An opponent from #1 attempts to grab you with double underhooks, but you sink your center extra low for additional stability and sweep their arms aside (Movement 3). The opponent tries to grab ahold of you with a standard jūdō grip (i.e., simultaneously grabbing the right lapel and grasping the left sleeve just under the elbow), but you parry their arms with a double downward pressing block, and try to disrupt their balance with a leg sweep (Movement 4). However, the opponent evades by sidestepping. You sidestep as well, so the opponent cannot maneuver around you. The opponent reacts by grabbing your throat or lapels, but you peel their hands off, as though you were to perform wristlocks (Movement 5). Instead, rake the opponent’s eyes with double tiger claw strikes, and break both their collarbones (clavicles) with a double seiryūtō strike (Movement 6). The opponent fights through the pain and lashes out with a right punch to your solar plexus, which you shrug aside with a left downward-fist block, and counter with a right punch to their groin. As the opponent reflexively leans forward from the pain, their motion will augment a quick right kakutō uchi to their chin, which props them up just to be knocked down with a right hook punch to their temple (Movement 7).

The above series is mirrored when another opponent with similar intentions appears from #1 (Movements 8-11). When that series is complete, execute a left downward-fist block and a right chūdan uke (Movement 12); the left hand directs the unconscious opponent downward, and the right hand sets up the next movement, where you shrug them aside with hip check and right downward-fist block (Movement 13).

Another opponent approaches from #5, and attacks with a kick, which you deflect to the side (Movement 14) and immediately counter with a right two-fingered spearhand strike to the opponent’s throat or eye (Movement 15). Immediately close in with a right rising elbow strike to the chin, which knocks the opponent’s head back and sets up a right downward backfist strike to the bridge of their nose. Perform a right downward-fist block, simply because you should not perform more than three offensive moves in a row without evaluating your defense and stancework; people tend to get carried away while attacking, and this inadvertently creates the openings which lead to their downfall. Once you are certain that you are solid, crumple the opponent with a left pursuit punch (Movement 16).

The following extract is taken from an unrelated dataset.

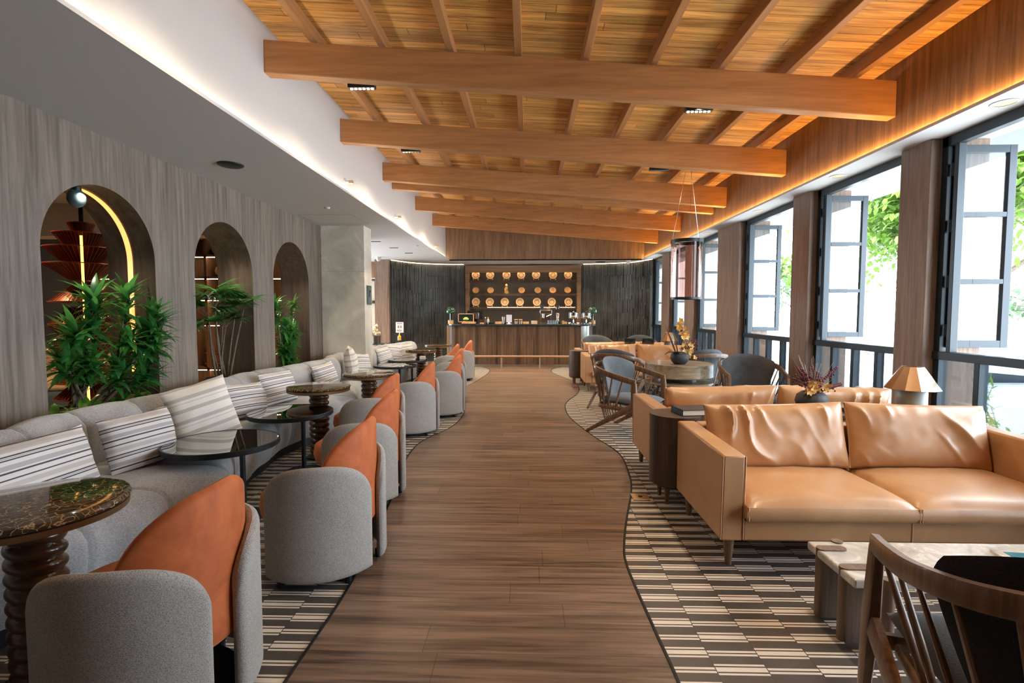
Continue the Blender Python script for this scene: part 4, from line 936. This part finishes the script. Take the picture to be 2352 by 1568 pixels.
cs = thing('console_table', 'dark slim console between the two nearer sofas', 'table', (2.35, 3.935, 0), 0, 'dark consoles between sofas')
MB().box(-.80, .80, -.17, .17, .665, .70).build('tabletop', 'dark_wood', cs, .004, smooth=0)
for x in (-.74, .74): MB().box(x - .02, x + .02, -.15, .15, 0, .665).build('leg', 'dark_wood', cs, smooth=0)
dup(cs, (2.35, 10.42, 0), 0, 'dark slim console between the two farther sofas')
o = thing('book', 'black hardback with pale pages on the nearer drum side table', 'book', (1.23, 3.93, .676), .15)
MB().box(-.09, .16, -.10, .10, 0, .004).box(-.09, .16, -.10, .10, .042, .046).box(-.09, -.086, -.10, .10, 0, .046).build('cover', 'book_black', o, smooth=0); MB().box(-.086, .155, -.095, .095, .004, .042).build('pages', 'book_paper', o, smooth=0)
o = thing('book', 'large dark slab book lying on the nearer console', 'book', (2.56, 3.93, .701)); MB().box(-.17, .17, -.13, .13, 0, .028).build('cover', 'stone_top', o, .003, smooth=0)
def make_lamp(label):
    t = thing('table_lamp', label, 'lamp', (0, 0, 0), 0, 'pleated brass table lamps')
    MB().lathe([(.0005, 0), (.105, 0), (.11, .006), (.11, .16), (.10, .178), (.08, .183), (.0005, .183)], 36, cap=False).build('lamp_base', 'cream_ceramic', t, smooth=40)
    n = 12; m = MB(); top = [(.078 * math.cos(2 * PI * k / n + .2), .078 * math.sin(2 * PI * k / n + .2), .36) for k in range(n)]; bot = [(.20 * math.cos(2 * PI * k / n + .2), .20 * math.sin(2 * PI * k / n + .2), .185) for k in range(n)]
    m.grid([bot, top], closed=True).build('lamp_shade', 'shade_brass', t, smooth=0, solid=.003)
    MB().lathe([(.0005, .368), (.03, .366), (.078, .358)], 12, cap=False).build('shade_cap', 'shade_brass', t, smooth=0)
    MB().tube([(0, 0, .18), (0, 0, .36)], .008, 8).build('stem', 'brass', t); return t
lp = make_lamp('brass faceted lamp on a grey ceramic base beside the foreground sofa'); lp.location = (2.90, 3.93, .70); lp.scale = (.9, .9, .95)
dup(lp, (2.86, 10.42, .70), .3, 'small distant brass lamp on a grey base, left of the orchid arrangement')
for i, (x, w) in enumerate(((2.05, .11), (2.41, .12))):
    t = thing('glass_block', 'black glossy layered block on the far console, ' + ('left', 'right')[i] + ' one', 'ornament', (x, 10.40, .70), 0, 'black blocks on the far console')
    m = MB()
    for k in range(7): d = .006 * (k % 2); m.box(-w + d, w - d, -.10 + d, .10 - d, k * .032, k * .032 + .030)
    m.build('block', plain('black_gloss', (.02, .025, .022), .08, coat=1, nz=.8, nscale=12), t, smooth=0)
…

Another opponent approaches from #2 with a kick. You assume a side-facing posture, since it is quicker and provides the opponent with fewer targets, and you deflect their kick with a downward-fist block. The opponent follows-up with a punch, which you also quickly deflect, and in the process, setup a backfist strike to the bridge of their nose as a target-of-opportunity. However, this only angers the opponent, who rushes in to grab you with a standard jūdō grip. You brush their arms down and to the side with a downward-fist block; this causes the opponent to lean forward, augmenting your hook punch to their temple or the side of their jaw (Movement 17).

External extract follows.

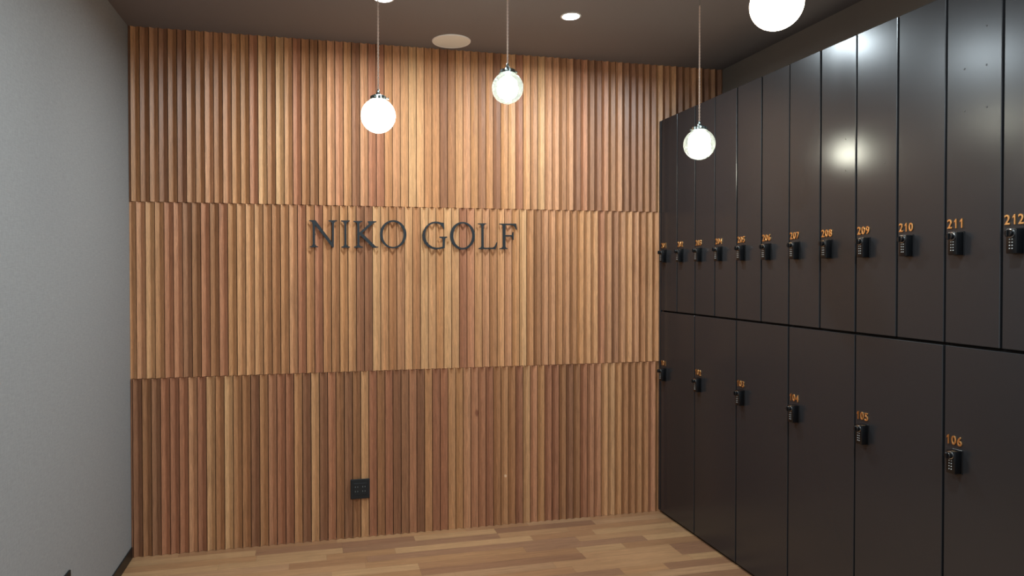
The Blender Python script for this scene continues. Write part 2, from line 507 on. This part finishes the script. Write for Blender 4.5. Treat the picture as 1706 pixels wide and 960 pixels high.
LOCK = {}
for nm, (bm, mt) in lock_meshes().items():
    me = bpy.data.meshes.new(nm); bmesh.ops.recalc_face_normals(bm, faces=bm.faces)
    for f in bm.faces: f.smooth = True
    bm.to_mesh(me); bm.free(); me.materials.append(M[mt])
    me.set_sharp_from_angle(angle=math.radians(35))
    LOCK[nm] = me

DIMPLES = {'211': [(-2.241, 2.459), (-2.242, 2.326), (-2.244, 2.182), (-2.162, 2.335), (-2.163, 2.187)],
           '208': [(-1.620, 2.192), (-1.621, 2.057)], '209': [(-1.824, 2.058)]}
rnd_d = random.Random(11)
def door(parent, number, y0, y1, z0, z1, lock_z):
    """y0 = far edge (hinge side), y1 = near edge; the parent's origin is passed as an offset"""
    ox, oy, oz = parent.location
    g = 0.0043
    bm = bmesh.new()
    box(bm, 0, 0.018, y1-y0+g, -g, z0, z1, 0.0018, 1)
    bumps = []
    for dy, dz in DIMPLES.get(number, []):
        b3 = bmesh.new()
        bmesh.ops.create_uvsphere(b3, u_segments=12, v_segments=8, radius=1, matrix=Matrix.Diagonal((0.0006, 0.0038, 0.0038, 1)))
        bumps.append((dy-y0, dz-oz, b3))
    d = obj('locker_door', bm, 'locker', parent, (LW-ox, y0-oy, 0))
    for by, bz, b3 in bumps: obj('screw_bump', b3, 'locker', d, (0.0001, by, bz), smooth=True)
    # doors never hang perfectly flush
    d.rotation_euler = (0, math.radians(rnd_d.uniform(-0.06, 0.06)), math.radians(rnd_d.uniform(-0.15, 0.15)))
    ly = -0.0400
    for nm in ('keypad_lock', 'turn_knob', 'knob_ring', 'keypad_buttons'):
        o = bpy.data.objects.new(nm, LOCK[nm]); COL.objects.link(o); o.parent = d
        o.location = (0, ly, lock_z)
    o = obj('locker_number', numeral_bm(number), 'gold', d, (0, -0.0125, lock_z+(0.0965 if number[0] == '2' else 0.0975)))
    return d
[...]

Another opponent approaches from #6, and you assume a guard position in anticipation of their attack (Movement 18). As they rush in to grab you, you reach behind their head, and pull them into an inside elbow strike to their temple or the side of their jaw (Movement 19). Immediately follow-up with a simultaneous side kick to their abdomen or groin, and throwing a backfist strike to the bridge of their nose. Since the opponent is leaning from their previous attack, both the strike and the kick will connect at the same time (Movement 20). Then, close in and crumple the opponent with a double tate tsuki to the abdomen (Movement 21).

The opponent at #2 has regained their composure, and kicks again. You notice them, maneuver into position, and deflect their kick (Movement 22) before finishing them off with a gyaku-sukuite performed in a dramatic fashion, to induce a chilling effect on the other would-be attackers (Movement 23).

Dauntless, another opponent rushes in from #1 to grab you with a standard jūdō grip (i.e., simultaneously grabbing the right lapel and grasping the left sleeve just under the elbow), but you parry their arms with a double downward pressing block, and try to disrupt their balance with a leg sweep (Movement 24). However, the opponent evades by sidestepping. You sidestep as well, so the opponent cannot maneuver around you. The opponent reacts by grabbing your throat or lapels, but you peel their hands off, as though you were to perform wristlocks (Movement 25). Instead, rake the opponent’s eyes with double tiger claw strikes, and break both their collarbones (clavicles) with a double seiryūtō strikes (Movement 26). The opponent fights through the pain and lashes out with a right punch, which you evade and block with a right shutō block, as a prelude to a wrist grab (Movement 27). Step back to pull the opponent off-balance before breaking their elbow with a palmheel strike (Movement 28). You then reach your left hand behind the opponent’s head to pull it into a right inside crescent kick (Movement 29), followed by a right inside elbow strike, either to their temple or the side of their jaw. As the opponent collapses backward, hit them with a backfist strike to the bridge of their nose for good measure (Movement 30).

The opponent at #2 has regained their composure, so quickly turn around and crumple them again with a double tate tsuki to the abdomen (Movement 31).

Having defeated all those who wish to arm you, you return to your meditation and balance training exercises (Movements 32-33) as you wait for the police cruisers and ambulances to arrive, ending the kata (Movement 34).